## Start Raw data

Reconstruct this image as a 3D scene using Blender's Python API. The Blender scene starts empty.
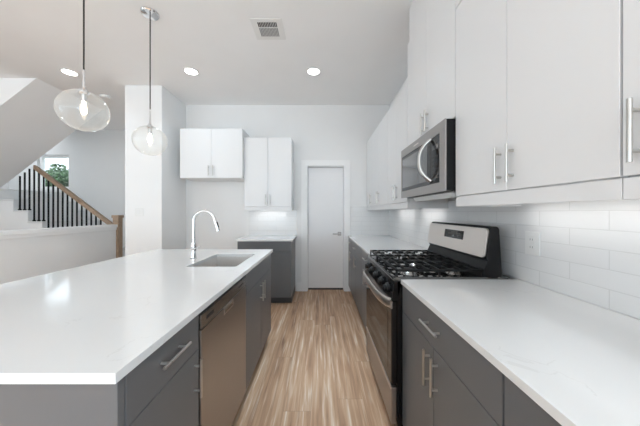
import bpy, bmesh, math, random
from mathutils import Vector, Matrix

random.seed(7)
PI = math.pi
S = bpy.context.scene
COL = S.collection

# ------------------------------------------------------------------ camera
FPX, EYE = 248.0, 1.28
cam_data = bpy.data.cameras.new('camera')
cam_data.sensor_width = 36.0
cam_data.lens = FPX / 640.0 * 36.0
cam_data.shift_y = -0.8 / 640.0
cam_data.clip_start = 0.02
cam = bpy.data.objects.new('camera', cam_data)
COL.objects.link(cam)
cam.location = (0, 0, EYE)
cam.rotation_euler = (PI / 2, 0, 0)
S.camera = cam

# ------------------------------------------------------------------ world, exposure, big lights
world = bpy.data.worlds.new('sky')
S.world = world
world.use_nodes = True
bg = world.node_tree.nodes['Background']
bg.inputs[0].default_value = (0.80, 0.91, 1.0, 1)
bg.inputs[1].default_value = 2.1
S.view_settings.view_transform = 'Standard'
S.view_settings.look = 'None'
S.view_settings.gamma = 1.0
S.view_settings.use_curve_mapping = False
S.view_settings.exposure = 0.30
S.cycles.max_bounces = 10
S.cycles.diffuse_bounces = 6
S.cycles.glossy_bounces = 5
S.cycles.transmission_bounces = 8
S.cycles.transparent_max_bounces = 12
S.cycles.sample_clamp_indirect = 6.0
S.cycles.caustics_reflective = False
S.cycles.caustics_refractive = False

REAR_FILL = 4     # fill per square metre of the added windows behind the camera
SIDE_FILL = 4.5
UPWARD = 20  # upward tilt of the added window lights, in degrees
AISLE_FILL = 1.2
COUNTER_FILL = 0.55
RIGHT_FILL = 19
WALK_FILL = 14
DOWNLIGHT_POWER = 2.4   # each recessed lamp
STRIP_POWER = 0.3       # under-cabinet strip, per metre


def area_light(name, loc, rot, sx, sy, power, color=(1, 1, 1), shape='RECTANGLE', spread=PI):
    l = bpy.data.lights.new(name, 'AREA')
    l.shape = shape
    l.size = sx
    if shape in ('RECTANGLE', 'ELLIPSE'):
        l.size_y = sy
    l.energy = power
    l.color = color
    l.spread = spread
    o = bpy.data.objects.new(name, l)
    COL.objects.link(o)
    o.location = loc
    o.rotation_euler = rot
    return o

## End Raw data

**Exercise task**
Transcribe the whole listing exactly. Pictures stay out of your copy.

**Correct output**
Reconstruct this image as a 3D scene using Blender's Python API. The Blender scene starts empty.
import bpy, bmesh, math, random
from mathutils import Vector, Matrix

random.seed(7)
PI = math.pi
S = bpy.context.scene
COL = S.collection

# ------------------------------------------------------------------ camera
FPX, EYE = 248.0, 1.28
cam_data = bpy.data.cameras.new('camera')
cam_data.sensor_width = 36.0
cam_data.lens = FPX / 640.0 * 36.0
cam_data.shift_y = -0.8 / 640.0
cam_data.clip_start = 0.02
cam = bpy.data.objects.new('camera', cam_data)
COL.objects.link(cam)
cam.location = (0, 0, EYE)
cam.rotation_euler = (PI / 2, 0, 0)
S.camera = cam

# ------------------------------------------------------------------ world, exposure, big lights
world = bpy.data.worlds.new('sky')
S.world = world
world.use_nodes = True
bg = world.node_tree.nodes['Background']
bg.inputs[0].default_value = (0.80, 0.91, 1.0, 1)
bg.inputs[1].default_value = 2.1
S.view_settings.view_transform = 'Standard'
S.view_settings.look = 'None'
S.view_settings.gamma = 1.0
S.view_settings.use_curve_mapping = False
S.view_settings.exposure = 0.30
S.cycles.max_bounces = 10
S.cycles.diffuse_bounces = 6
S.cycles.glossy_bounces = 5
S.cycles.transmission_bounces = 8
S.cycles.transparent_max_bounces = 12
S.cycles.sample_clamp_indirect = 6.0
S.cycles.caustics_reflective = False
S.cycles.caustics_refractive = False

REAR_FILL = 4     # fill per square metre of the added windows behind the camera
SIDE_FILL = 4.5
UPWARD = 20  # upward tilt of the added window lights, in degrees
AISLE_FILL = 1.2
COUNTER_FILL = 0.55
RIGHT_FILL = 19
WALK_FILL = 14
DOWNLIGHT_POWER = 2.4   # each recessed lamp
STRIP_POWER = 0.3       # under-cabinet strip, per metre


def area_light(name, loc, rot, sx, sy, power, color=(1, 1, 1), shape='RECTANGLE', spread=PI):
    l = bpy.data.lights.new(name, 'AREA')
    l.shape = shape
    l.size = sx
    if shape in ('RECTANGLE', 'ELLIPSE'):
        l.size_y = sy
    l.energy = power
    l.color = color
    l.spread = spread
    o = bpy.data.objects.new(name, l)
    COL.objects.link(o)
    o.location = loc
    o.rotation_euler = rot
    return o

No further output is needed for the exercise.